● **EXERCISE BRIEF**
Copy the data exactly from the line that contains "Write part 2" through the line that contains "mbx.build(nm, mt, e)", keeping both end lines and leaving out everything else.

● **RECORD SET**
---*---

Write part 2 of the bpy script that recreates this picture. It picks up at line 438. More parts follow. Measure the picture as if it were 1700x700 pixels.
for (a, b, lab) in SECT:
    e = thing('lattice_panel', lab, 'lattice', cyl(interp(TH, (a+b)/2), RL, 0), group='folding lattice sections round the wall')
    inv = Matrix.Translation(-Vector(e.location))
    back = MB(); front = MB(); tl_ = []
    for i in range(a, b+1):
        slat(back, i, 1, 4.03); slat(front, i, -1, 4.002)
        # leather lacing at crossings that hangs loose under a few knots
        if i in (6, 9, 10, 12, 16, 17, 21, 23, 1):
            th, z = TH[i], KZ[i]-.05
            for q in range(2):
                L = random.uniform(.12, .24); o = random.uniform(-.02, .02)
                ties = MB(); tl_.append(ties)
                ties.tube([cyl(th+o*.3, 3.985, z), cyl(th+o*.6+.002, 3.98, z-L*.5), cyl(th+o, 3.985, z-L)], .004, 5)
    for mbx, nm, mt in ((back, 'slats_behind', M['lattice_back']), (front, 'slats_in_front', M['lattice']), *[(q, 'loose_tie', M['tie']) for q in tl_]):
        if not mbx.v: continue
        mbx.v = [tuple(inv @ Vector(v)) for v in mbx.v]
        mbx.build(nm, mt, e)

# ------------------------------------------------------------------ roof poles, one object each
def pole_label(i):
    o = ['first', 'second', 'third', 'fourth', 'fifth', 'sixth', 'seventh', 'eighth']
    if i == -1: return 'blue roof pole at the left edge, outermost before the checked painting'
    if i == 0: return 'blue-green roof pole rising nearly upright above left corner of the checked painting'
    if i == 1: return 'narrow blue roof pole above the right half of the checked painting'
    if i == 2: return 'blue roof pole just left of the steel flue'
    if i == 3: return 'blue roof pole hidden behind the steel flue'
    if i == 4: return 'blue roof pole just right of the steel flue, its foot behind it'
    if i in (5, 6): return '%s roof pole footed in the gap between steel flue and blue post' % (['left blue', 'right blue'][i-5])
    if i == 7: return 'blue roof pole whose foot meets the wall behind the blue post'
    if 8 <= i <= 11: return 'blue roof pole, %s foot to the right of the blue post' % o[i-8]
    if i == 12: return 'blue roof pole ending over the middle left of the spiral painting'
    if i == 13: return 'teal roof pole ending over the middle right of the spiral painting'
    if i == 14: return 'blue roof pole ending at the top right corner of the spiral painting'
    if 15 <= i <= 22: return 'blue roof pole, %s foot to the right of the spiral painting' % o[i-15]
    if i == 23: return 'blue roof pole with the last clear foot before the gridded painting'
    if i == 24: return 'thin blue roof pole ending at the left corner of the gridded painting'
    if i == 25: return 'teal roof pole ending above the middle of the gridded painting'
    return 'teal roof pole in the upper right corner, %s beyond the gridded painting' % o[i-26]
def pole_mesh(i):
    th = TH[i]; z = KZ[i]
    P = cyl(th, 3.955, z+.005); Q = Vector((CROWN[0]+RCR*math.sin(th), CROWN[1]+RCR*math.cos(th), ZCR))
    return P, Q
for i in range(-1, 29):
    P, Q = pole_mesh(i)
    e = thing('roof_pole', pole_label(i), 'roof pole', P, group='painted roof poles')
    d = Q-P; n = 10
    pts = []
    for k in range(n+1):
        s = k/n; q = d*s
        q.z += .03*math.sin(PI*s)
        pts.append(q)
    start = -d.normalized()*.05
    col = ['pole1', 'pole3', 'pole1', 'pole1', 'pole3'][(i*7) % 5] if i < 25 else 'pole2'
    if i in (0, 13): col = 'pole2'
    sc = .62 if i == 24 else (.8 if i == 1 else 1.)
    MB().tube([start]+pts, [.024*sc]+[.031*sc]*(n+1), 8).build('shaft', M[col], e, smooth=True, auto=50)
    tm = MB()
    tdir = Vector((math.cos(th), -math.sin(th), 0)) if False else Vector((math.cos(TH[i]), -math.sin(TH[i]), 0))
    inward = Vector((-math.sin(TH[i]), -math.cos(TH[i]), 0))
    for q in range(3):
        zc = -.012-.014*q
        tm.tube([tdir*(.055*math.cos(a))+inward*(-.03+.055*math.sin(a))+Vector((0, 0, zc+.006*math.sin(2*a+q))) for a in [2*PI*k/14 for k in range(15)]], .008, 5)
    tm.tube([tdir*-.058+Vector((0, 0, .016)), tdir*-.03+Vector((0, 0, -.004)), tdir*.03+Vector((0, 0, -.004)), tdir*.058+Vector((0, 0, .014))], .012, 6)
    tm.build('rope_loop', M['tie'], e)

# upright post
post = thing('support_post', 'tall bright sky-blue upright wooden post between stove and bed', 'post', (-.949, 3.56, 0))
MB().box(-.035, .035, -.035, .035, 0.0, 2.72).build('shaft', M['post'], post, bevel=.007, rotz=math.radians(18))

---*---

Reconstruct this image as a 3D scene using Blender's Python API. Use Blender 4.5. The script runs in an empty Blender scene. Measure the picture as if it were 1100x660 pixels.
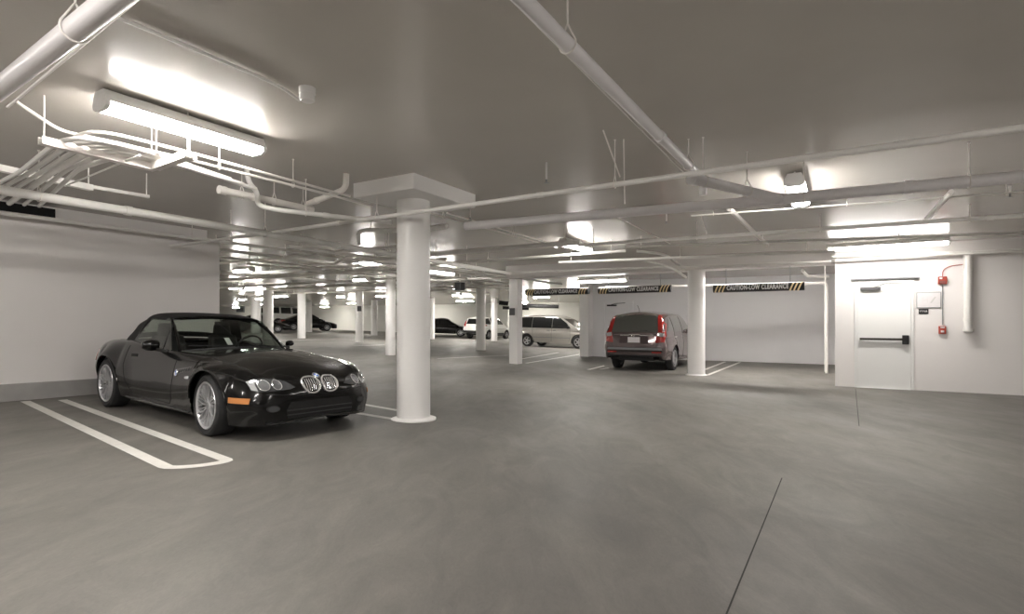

---*---

● **THE SOLUTION**
Write part 2 of the bpy script that recreates this picture. It picks up at line 438. More parts follow. Measure the picture as if it were 1700x700 pixels.
for (a, b, lab) in SECT:
    e = thing('lattice_panel', lab, 'lattice', cyl(interp(TH, (a+b)/2), RL, 0), group='folding lattice sections round the wall')
    inv = Matrix.Translation(-Vector(e.location))
    back = MB(); front = MB(); tl_ = []
    for i in range(a, b+1):
        slat(back, i, 1, 4.03); slat(front, i, -1, 4.002)
        # leather lacing at crossings that hangs loose under a few knots
        if i in (6, 9, 10, 12, 16, 17, 21, 23, 1):
            th, z = TH[i], KZ[i]-.05
            for q in range(2):
                L = random.uniform(.12, .24); o = random.uniform(-.02, .02)
                ties = MB(); tl_.append(ties)
                ties.tube([cyl(th+o*.3, 3.985, z), cyl(th+o*.6+.002, 3.98, z-L*.5), cyl(th+o, 3.985, z-L)], .004, 5)
    for mbx, nm, mt in ((back, 'slats_behind', M['lattice_back']), (front, 'slats_in_front', M['lattice']), *[(q, 'loose_tie', M['tie']) for q in tl_]):
        if not mbx.v: continue
        mbx.v = [tuple(inv @ Vector(v)) for v in mbx.v]
        mbx.build(nm, mt, e)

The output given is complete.